Sumber: BBC | Editor: Asnil Amri
BEIJING. Angka perdagangan China melorot tajam baik impor maupun ekspor yang terjadi di bulan Juni. Hal ini dinilai sebagai indikasi perlambatan dari ekonomi China, sebagai ekonomi terbesar kedua dunia. China mengalami perlambatan lebih lambat dibanding ramalan sebelumnya.
Juru bicara Bea Cukai China mengatakan, angka ekspor turun lebih dari 3%, satu indikasi perdagangan luar negeri China menghadapi tantangan berat akibat berlanjutnya angka permintaan luar negeri yang terus melambat.

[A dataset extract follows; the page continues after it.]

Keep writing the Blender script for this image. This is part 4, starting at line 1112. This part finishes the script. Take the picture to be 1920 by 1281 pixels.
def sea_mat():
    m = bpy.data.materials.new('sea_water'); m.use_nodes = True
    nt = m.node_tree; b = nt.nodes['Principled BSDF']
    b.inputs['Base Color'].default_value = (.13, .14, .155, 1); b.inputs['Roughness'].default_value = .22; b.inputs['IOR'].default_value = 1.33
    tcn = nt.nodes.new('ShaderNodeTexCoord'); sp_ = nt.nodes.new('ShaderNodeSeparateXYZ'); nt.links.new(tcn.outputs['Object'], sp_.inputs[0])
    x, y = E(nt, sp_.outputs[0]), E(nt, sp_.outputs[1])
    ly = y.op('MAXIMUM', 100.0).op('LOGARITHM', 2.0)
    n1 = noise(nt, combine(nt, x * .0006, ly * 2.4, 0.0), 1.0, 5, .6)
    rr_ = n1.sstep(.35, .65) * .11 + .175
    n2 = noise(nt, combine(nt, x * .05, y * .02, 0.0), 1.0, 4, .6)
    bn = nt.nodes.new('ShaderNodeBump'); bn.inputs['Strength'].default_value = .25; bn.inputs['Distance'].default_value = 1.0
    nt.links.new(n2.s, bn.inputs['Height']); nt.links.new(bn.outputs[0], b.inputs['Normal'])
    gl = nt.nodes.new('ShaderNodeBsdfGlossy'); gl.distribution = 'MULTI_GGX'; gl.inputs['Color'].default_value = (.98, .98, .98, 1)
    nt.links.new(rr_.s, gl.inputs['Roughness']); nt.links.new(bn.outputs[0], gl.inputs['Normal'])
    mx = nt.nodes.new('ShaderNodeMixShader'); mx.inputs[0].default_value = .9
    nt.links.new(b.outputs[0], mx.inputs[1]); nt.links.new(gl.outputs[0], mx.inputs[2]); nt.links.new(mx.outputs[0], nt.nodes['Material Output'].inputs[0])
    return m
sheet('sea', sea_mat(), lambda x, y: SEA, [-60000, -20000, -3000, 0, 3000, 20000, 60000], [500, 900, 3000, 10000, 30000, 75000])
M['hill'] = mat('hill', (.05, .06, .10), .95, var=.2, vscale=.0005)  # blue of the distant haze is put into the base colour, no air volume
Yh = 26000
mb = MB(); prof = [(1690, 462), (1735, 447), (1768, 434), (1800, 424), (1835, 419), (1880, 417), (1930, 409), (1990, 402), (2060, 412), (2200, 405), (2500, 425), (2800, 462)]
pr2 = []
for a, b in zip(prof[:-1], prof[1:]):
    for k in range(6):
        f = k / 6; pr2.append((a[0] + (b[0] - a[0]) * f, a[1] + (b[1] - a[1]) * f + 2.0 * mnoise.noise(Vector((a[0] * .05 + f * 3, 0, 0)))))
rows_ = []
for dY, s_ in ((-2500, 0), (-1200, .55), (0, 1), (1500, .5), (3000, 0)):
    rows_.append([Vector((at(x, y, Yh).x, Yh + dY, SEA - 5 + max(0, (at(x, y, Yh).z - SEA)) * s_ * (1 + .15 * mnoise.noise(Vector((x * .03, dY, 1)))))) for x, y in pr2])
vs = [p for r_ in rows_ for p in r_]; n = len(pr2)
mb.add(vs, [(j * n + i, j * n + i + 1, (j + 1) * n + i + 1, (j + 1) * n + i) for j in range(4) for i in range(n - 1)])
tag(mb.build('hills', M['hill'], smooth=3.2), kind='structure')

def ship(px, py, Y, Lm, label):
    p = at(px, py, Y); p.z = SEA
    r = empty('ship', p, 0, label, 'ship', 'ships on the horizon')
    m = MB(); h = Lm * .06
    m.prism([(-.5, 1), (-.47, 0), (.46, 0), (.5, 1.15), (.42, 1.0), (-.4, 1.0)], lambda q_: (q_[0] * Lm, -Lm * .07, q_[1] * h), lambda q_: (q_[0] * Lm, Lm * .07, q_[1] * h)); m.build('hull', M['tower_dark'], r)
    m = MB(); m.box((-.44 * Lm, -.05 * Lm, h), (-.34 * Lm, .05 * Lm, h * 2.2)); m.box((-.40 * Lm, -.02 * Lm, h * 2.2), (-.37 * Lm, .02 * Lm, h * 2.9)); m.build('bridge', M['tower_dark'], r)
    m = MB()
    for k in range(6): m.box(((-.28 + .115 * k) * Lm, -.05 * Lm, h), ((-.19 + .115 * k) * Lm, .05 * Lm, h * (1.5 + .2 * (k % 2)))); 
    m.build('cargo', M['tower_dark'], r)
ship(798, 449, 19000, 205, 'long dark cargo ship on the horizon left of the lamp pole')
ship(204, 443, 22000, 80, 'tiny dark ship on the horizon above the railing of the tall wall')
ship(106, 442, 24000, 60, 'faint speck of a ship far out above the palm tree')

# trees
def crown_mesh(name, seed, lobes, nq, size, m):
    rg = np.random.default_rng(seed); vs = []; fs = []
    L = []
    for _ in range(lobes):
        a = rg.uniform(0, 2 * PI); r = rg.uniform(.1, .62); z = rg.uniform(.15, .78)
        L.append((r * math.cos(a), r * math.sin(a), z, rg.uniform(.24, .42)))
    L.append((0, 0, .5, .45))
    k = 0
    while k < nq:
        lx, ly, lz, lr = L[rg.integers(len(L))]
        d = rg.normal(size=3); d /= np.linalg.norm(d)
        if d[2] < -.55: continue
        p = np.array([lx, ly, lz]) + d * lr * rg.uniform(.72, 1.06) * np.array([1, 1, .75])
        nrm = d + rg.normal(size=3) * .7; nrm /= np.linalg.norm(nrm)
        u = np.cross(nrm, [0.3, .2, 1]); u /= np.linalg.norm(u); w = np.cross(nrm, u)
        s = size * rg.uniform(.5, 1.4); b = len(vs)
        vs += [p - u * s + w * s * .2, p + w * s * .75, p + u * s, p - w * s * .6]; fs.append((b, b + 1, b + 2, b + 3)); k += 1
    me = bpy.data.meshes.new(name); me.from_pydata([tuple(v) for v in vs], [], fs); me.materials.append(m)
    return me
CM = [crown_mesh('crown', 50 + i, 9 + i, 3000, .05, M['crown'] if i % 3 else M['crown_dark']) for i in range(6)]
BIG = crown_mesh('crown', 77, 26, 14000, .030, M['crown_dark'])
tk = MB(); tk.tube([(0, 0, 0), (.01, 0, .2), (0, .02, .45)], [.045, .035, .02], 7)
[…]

Sementara itu, angka impor turun 0,7%, juga di bawah proyeksi sebelumnya. Pertumbuhan ekonomi China melambat tahun ini dan diperkirakan tak akan mampu dipercepat karena lesunya permintaan pasar global, serta akibat kebijakan bank Sentral China yang ingin meredam kredit yang melejit.
Harga turun
''Sektor ekspor memang terkena pukulan berat. Ini menunjukkan pertumbuhan China lebih rendah dari yang sebelumnya kita ramalkan,'' kata ahli ekonomi Societe General, Wei Yao seperti ditulis kantor berita AP.
Namun angka pertumbuhan yang lebih rendah, menurut pemerintah negara komunis itu sengaja diciptakan agar ekonomi China lebih mantap, benar-benar berdasar pada tingkat konsumsi setempat. Hal itu dilakukan guna mengurangi tingginya ketergantungan terhadap perdagangan dan investasi.
Tetapi menurut analis, dengan angka pertumbuhan yang turun tajam, kemungkinan pemerintah China terpaksa mengubah lagi kebijakan dan justru mendorong pinjaman agar pertumbuhan tetap naik.
Faktor lain yang dianggap menghambat pertumbuhan adalah naiknya upah buruh, serta seringnya terjadi sengketa dagang. Pertumbuhan ekonomi China yang menurun bisa menimbulkan pukulan serupa terhadap para pemasok bahan baku dan komponen dari Australia, Brazil serta negara-negara Asia Tenggara, termasuk Indonesia.
Permintaan China yang akan turun itu adalah; biji besi, tembaga dan komoditas tambang lainnya yang telah mendorong turunnya harga komoditas tersebut secara global.